### Scene script records

- - -

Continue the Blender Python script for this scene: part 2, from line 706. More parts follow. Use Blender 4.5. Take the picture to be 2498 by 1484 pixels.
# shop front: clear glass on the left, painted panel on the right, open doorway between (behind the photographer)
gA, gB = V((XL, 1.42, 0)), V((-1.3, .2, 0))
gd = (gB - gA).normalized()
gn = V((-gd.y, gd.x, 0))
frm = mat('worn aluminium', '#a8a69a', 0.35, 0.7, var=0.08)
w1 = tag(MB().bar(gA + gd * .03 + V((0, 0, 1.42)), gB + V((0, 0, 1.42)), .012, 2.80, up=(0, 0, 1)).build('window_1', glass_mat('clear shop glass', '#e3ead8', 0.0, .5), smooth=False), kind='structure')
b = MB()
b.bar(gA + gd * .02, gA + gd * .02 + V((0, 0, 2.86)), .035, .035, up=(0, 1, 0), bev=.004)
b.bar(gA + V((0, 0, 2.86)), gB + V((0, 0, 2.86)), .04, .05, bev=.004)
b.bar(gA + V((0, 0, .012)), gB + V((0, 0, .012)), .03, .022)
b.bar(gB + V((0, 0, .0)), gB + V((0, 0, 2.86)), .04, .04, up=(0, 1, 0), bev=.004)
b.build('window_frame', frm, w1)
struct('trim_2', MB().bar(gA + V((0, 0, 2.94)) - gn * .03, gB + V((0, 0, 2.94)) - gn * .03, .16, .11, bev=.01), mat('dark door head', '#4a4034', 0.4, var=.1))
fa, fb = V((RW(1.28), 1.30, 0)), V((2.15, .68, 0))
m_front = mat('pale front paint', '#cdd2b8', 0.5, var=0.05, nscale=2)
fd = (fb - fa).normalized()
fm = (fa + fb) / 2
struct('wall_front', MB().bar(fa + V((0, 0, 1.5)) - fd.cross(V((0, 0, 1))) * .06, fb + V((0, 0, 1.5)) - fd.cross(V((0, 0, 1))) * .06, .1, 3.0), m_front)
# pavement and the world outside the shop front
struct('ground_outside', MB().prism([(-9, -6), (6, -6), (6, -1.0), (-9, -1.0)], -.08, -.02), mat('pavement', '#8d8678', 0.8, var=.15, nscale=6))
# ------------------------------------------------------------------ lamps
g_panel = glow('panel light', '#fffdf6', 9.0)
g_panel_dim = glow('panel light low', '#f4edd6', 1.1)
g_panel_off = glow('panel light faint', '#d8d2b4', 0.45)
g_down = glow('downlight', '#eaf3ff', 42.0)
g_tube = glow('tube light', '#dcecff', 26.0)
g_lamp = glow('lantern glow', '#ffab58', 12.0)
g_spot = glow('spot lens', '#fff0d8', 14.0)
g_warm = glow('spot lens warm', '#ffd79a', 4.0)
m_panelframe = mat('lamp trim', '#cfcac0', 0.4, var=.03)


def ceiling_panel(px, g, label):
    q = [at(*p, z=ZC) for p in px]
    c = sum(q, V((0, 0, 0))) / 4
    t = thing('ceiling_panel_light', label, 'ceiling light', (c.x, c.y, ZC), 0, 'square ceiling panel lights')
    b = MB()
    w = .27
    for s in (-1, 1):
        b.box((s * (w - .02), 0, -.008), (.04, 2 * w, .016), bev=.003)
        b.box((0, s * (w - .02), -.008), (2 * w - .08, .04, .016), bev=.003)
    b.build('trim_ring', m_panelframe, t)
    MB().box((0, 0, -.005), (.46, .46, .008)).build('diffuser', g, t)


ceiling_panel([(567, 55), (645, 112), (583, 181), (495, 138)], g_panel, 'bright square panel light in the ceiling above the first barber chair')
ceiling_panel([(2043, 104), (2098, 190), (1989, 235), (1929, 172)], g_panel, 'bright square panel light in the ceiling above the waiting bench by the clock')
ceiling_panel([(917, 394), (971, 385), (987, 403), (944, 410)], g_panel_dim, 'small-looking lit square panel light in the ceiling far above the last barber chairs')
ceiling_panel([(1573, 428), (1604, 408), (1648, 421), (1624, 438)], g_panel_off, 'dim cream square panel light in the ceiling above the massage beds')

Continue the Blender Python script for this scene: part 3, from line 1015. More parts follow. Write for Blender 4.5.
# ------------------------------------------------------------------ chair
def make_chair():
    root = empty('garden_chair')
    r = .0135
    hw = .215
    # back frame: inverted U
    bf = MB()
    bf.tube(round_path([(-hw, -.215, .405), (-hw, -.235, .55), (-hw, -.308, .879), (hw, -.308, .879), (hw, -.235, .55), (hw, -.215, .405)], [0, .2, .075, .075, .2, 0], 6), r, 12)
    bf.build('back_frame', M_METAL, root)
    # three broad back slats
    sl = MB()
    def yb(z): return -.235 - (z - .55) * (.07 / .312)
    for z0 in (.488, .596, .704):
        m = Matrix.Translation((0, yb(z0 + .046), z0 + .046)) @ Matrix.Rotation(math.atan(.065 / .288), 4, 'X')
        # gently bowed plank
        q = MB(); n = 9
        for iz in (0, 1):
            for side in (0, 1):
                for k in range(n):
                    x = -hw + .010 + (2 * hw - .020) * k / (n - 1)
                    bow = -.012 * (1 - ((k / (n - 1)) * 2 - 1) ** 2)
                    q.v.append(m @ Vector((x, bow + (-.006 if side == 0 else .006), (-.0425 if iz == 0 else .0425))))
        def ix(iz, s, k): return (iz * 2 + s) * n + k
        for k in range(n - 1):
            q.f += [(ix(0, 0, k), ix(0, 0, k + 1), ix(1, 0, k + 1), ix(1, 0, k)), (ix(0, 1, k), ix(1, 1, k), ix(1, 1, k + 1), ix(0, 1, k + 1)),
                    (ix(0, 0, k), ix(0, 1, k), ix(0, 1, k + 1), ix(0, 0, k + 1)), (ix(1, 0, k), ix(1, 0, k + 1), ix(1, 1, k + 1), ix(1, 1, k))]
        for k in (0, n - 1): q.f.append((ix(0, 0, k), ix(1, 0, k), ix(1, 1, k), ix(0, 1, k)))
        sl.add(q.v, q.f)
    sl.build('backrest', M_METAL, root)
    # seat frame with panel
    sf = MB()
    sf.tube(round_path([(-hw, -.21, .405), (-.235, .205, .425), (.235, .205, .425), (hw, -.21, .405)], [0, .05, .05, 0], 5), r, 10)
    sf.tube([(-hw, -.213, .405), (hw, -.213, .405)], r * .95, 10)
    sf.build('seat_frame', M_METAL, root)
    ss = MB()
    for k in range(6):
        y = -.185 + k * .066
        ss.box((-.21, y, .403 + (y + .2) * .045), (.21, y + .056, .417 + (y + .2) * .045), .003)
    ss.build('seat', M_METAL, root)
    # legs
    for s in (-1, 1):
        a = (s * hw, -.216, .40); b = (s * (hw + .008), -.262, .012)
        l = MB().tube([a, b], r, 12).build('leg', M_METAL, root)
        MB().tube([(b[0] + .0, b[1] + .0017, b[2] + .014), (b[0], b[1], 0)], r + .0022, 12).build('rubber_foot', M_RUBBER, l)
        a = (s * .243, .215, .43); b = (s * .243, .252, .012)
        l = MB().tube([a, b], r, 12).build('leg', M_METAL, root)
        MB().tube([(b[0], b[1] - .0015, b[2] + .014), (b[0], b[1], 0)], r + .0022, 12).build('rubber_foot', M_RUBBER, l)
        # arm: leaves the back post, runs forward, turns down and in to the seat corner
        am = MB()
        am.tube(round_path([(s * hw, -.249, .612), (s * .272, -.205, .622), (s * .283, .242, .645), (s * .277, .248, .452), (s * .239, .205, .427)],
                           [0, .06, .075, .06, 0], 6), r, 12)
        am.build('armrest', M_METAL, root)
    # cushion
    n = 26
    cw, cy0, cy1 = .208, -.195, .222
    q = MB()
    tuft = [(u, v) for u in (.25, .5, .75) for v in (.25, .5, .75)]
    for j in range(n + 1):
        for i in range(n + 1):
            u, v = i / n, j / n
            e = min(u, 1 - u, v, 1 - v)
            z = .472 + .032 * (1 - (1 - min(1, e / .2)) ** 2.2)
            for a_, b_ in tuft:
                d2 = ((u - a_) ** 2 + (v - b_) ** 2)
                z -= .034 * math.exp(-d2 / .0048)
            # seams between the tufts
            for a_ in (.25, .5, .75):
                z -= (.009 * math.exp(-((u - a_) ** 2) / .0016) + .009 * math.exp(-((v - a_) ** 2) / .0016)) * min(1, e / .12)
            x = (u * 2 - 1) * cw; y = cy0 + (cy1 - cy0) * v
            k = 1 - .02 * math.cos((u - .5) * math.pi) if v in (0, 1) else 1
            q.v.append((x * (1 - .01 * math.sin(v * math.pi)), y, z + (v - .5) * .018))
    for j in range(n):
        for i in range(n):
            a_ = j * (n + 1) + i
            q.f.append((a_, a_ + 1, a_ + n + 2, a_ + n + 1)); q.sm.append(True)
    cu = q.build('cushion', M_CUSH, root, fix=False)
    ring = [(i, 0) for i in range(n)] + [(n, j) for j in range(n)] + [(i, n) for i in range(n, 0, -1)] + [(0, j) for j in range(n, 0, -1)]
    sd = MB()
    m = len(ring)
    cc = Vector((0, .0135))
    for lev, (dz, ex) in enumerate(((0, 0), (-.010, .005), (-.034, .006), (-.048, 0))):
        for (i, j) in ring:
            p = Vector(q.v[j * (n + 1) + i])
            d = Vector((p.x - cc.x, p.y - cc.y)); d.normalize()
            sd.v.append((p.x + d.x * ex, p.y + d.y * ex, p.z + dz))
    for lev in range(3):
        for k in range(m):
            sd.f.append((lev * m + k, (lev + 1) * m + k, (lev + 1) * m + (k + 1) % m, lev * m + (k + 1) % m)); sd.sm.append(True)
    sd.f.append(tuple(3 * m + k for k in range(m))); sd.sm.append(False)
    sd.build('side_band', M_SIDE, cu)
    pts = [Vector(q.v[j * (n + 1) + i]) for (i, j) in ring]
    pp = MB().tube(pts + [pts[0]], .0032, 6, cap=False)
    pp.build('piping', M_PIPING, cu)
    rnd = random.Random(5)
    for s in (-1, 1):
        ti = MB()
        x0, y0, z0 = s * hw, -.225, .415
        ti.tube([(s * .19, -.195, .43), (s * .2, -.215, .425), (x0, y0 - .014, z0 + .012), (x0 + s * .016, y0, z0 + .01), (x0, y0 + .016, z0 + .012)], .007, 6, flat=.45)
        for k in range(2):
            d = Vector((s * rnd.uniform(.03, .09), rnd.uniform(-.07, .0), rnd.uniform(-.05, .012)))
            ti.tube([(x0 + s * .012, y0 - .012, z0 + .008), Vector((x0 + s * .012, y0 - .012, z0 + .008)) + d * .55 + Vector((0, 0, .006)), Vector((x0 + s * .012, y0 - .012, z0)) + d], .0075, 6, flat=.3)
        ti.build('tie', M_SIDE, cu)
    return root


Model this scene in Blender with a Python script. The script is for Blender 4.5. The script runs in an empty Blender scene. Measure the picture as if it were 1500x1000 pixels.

- - -

### What to work on
Which lines contain the word "More"? Copy each one.

### Full output
Continue the Blender Python script for this scene: part 2, from line 706. More parts follow. Use Blender 4.5. Take the picture to be 2498 by 1484 pixels.
Continue the Blender Python script for this scene: part 3, from line 1015. More parts follow. Write for Blender 4.5.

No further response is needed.